De forma taxativa, Arnaldo Silva alertava para uma situação de “incompatibilidade, mesmo que a lei não a preveja”. Argumentava que não fica bem à esposa do PR, que é simultaneamente advogada, litigar contra o Estado, mesmo em matéria cível; pior ainda em matéria criminal. Para além disso, Silva reiterava que a esposa do PR deveria evitar situações pouco confortáveis, “como a de se sujeitar a demandas ou outros tipos de confronto inerentes à profissão de advogado”.
Colocada a discussão nesses termos, Lígia Fonseca contra-argumentou na altura que sabia e sabe separar as coisas e que “considerando este quadro legal e a Constituição da República”, durante toda a campanha para as presidenciais, tivera o “cuidado” de se apresentar e tornar pública a sua posição de continuar a exercer a profissão de advogada. Lígia lembrava que, em mais de duas décadas como advogada, nunca foi apresentada contra ela “uma única queixa pelo exercício” da sua profissão e que “sempre soube definir a melhor forma desse exercício nos diversos contextos da minha vida”.
Discussão jurídica ou de foro classista à parte, já naquela altura, questionava-se por que razão ninguém se havia lembrado de criar um estatuto de primeira-dama, à semelhança do que acontece com cônjuges dos chefes das missões diplomáticas. Nesses casos, o Estado garante um salário aos maridos ou às mulheres das/dos diplomatas, justamente para evitar que exerçam actividades que não conjugam com a sua posição política.
Ora, pessoas próximas do MpD sugerem que um estatuto desse tipo poderia ser interessante porque estabeleceria não só um regime remuneratório, como também as incompatibilidades para as cônjuges do PR. Ou traria  transferência à gestão da coisa pública, porquanto haveria de separar aquilo que fosse despesas para as actividades públicas do foro privado, como preferem dizer tanto Fernando Elísio Freire como Lígia Fonseca.
Só que estender tal estatuto a cônjuges de presidente das câmaras municipais seria um exagero, defende mesmo quem concorda com um estatuto para a primeira dama. Isso porque, por um lado, não raras são as mulheres ou os maridos das ou dos autarcas que tenham uma intervenção social que justifique essa “distinção”. Por lado outro, a mesma ordem de razão poderia ser invocada pelas/os cônjuges das ministras ou ministros, a começar pelo Primeiro-ministro. E daí poderia resultar uma espécie de caos em termos de contas públicas, mas também direitos adquiridos e outros quejandos, num Estado que precisa conter e disciplinar os seus gastos.
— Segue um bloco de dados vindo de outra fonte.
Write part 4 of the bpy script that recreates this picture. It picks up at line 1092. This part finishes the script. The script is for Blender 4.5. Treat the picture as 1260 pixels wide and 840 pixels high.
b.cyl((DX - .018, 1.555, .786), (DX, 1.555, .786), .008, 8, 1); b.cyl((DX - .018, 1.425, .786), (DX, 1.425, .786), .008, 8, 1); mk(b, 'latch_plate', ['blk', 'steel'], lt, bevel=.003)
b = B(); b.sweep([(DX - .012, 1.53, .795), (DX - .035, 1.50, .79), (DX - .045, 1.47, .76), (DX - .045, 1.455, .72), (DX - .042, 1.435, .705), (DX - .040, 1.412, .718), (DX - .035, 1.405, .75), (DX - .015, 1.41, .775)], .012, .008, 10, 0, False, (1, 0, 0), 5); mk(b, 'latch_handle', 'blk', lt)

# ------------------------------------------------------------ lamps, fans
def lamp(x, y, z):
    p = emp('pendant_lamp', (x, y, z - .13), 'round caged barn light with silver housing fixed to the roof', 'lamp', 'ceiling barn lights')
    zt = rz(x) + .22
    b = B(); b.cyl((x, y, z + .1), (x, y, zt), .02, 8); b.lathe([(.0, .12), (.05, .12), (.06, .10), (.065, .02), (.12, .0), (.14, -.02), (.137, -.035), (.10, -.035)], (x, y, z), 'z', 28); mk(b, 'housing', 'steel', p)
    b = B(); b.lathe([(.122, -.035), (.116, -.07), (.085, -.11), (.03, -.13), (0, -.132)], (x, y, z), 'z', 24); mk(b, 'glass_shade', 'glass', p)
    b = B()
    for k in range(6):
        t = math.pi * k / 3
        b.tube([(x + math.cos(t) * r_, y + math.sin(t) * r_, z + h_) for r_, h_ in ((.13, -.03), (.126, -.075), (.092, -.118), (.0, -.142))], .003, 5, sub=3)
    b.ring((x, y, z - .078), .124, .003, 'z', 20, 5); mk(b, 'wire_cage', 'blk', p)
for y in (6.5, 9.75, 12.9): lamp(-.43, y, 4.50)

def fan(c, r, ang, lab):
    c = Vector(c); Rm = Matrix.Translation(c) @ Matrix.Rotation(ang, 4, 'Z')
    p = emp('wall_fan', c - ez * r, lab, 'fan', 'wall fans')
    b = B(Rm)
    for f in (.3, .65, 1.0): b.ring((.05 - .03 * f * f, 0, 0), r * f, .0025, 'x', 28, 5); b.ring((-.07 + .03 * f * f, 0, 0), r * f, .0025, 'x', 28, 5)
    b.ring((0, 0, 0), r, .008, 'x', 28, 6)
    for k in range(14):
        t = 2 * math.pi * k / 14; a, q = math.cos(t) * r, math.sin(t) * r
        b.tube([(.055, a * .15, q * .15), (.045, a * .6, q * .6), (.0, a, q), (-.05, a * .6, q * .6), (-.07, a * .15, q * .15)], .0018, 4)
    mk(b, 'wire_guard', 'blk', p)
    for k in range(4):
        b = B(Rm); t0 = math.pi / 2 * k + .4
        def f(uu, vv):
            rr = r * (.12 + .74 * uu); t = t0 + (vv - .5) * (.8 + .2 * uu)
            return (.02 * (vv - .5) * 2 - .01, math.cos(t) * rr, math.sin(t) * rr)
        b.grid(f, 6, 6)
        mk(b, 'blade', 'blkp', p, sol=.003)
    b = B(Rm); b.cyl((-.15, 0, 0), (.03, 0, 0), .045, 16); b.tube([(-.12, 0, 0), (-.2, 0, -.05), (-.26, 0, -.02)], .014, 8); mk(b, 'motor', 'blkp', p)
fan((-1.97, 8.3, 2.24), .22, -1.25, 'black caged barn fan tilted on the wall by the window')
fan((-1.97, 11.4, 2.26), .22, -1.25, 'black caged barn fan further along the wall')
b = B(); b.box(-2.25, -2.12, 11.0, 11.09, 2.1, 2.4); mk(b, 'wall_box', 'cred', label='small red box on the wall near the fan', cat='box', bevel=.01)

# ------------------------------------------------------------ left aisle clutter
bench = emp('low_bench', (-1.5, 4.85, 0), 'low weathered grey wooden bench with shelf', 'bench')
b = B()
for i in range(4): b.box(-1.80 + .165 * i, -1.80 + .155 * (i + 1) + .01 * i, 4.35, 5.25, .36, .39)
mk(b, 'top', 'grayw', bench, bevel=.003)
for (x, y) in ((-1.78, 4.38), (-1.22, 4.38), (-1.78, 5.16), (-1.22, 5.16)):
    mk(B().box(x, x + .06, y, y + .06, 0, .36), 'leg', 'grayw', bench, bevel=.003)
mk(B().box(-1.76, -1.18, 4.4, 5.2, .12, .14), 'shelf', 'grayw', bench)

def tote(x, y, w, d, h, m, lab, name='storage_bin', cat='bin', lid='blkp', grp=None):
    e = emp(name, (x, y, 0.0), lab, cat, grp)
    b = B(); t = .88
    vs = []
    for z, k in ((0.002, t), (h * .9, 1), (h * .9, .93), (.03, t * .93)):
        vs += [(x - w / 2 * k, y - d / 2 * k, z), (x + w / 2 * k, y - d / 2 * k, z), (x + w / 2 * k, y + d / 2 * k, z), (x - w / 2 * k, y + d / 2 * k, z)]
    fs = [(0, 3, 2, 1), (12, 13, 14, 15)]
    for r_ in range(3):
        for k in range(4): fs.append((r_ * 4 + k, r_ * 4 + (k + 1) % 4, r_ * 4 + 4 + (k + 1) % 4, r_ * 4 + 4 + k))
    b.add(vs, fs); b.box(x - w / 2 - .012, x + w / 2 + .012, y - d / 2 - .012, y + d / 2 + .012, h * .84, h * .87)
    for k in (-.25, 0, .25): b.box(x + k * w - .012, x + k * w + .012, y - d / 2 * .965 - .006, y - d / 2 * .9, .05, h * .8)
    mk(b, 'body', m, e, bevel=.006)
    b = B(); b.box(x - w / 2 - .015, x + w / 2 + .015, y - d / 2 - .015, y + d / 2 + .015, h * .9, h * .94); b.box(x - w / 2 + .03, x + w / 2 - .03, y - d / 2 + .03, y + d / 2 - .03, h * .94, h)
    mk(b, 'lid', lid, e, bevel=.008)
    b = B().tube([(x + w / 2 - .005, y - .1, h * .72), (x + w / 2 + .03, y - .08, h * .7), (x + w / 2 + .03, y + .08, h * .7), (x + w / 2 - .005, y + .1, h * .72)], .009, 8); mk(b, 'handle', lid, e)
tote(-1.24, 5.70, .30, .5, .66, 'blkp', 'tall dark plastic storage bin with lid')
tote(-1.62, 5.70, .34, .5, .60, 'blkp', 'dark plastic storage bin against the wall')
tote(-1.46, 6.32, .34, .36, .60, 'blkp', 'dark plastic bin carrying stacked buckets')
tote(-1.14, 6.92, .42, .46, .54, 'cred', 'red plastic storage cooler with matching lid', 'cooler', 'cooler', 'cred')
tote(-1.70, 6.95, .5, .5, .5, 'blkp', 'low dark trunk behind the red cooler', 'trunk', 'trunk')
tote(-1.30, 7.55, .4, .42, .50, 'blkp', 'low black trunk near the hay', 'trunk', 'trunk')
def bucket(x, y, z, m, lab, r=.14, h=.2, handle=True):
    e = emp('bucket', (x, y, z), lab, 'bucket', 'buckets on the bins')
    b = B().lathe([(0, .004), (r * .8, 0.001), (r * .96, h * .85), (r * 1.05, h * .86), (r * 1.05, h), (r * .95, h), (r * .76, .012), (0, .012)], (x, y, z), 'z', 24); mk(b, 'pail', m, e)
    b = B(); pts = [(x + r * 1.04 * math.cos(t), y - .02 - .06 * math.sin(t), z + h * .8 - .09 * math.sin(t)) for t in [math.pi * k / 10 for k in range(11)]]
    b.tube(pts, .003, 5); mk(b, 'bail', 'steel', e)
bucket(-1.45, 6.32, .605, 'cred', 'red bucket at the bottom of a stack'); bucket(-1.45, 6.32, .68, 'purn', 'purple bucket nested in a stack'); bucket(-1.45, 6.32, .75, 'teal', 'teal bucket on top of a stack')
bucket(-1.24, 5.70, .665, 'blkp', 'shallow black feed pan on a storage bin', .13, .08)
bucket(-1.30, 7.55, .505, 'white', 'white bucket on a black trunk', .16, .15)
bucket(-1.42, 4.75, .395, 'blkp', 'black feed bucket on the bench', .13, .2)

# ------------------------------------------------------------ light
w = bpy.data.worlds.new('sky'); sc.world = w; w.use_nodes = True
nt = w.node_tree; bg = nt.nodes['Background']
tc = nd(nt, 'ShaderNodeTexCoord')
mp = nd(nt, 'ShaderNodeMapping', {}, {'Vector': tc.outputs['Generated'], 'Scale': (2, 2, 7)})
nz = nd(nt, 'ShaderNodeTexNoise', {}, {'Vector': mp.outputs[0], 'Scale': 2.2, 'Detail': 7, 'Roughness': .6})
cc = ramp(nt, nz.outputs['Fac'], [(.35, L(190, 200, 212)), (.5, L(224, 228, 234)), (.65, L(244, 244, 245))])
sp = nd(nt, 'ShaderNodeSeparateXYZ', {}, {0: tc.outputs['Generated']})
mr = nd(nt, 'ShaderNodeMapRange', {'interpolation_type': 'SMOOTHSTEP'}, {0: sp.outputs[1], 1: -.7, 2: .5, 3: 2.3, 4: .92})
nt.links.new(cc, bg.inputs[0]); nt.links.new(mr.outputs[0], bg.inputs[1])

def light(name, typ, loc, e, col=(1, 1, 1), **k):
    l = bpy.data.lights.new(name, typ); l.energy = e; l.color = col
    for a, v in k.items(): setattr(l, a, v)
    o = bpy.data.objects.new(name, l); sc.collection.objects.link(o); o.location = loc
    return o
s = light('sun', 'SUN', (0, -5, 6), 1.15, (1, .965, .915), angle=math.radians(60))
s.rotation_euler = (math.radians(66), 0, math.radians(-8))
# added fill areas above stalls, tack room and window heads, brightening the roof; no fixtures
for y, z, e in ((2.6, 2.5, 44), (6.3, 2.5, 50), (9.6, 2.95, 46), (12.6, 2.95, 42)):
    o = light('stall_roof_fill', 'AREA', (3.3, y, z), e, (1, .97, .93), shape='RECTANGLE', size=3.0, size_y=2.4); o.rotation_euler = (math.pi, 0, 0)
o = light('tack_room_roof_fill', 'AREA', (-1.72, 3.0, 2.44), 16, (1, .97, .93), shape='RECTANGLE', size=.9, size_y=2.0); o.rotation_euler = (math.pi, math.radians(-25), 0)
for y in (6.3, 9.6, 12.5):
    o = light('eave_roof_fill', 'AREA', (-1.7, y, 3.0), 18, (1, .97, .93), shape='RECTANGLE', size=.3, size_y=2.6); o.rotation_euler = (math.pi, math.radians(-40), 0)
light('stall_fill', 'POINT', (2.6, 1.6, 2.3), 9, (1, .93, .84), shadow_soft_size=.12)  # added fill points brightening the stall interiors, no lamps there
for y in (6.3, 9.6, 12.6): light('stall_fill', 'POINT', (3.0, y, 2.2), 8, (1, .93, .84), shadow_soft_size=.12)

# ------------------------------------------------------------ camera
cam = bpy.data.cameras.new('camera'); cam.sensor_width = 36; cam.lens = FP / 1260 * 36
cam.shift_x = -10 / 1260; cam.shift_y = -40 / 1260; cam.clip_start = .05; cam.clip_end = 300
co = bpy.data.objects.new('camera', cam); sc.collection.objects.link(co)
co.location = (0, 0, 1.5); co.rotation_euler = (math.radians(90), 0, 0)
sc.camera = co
O certo é que Lígia Fonseca trouxe a questão a debate no momento em que se discute o novo Estatuto dos Titulares do Cargos Políticos e há quem observe que não existe ingenuidade política nenhuma por trás dessas declarações. Até porque a primeira dama mostrou-se mais prudente sobre esta matéria em 2011, quando chegou a dizer que não se devia “sobrecarregar” o Estado com mais uma responsabilidade de um regime remuneratório. Volvidos quase quatro anos, agora quer, e nisso pode encontrar no MpD um aliado.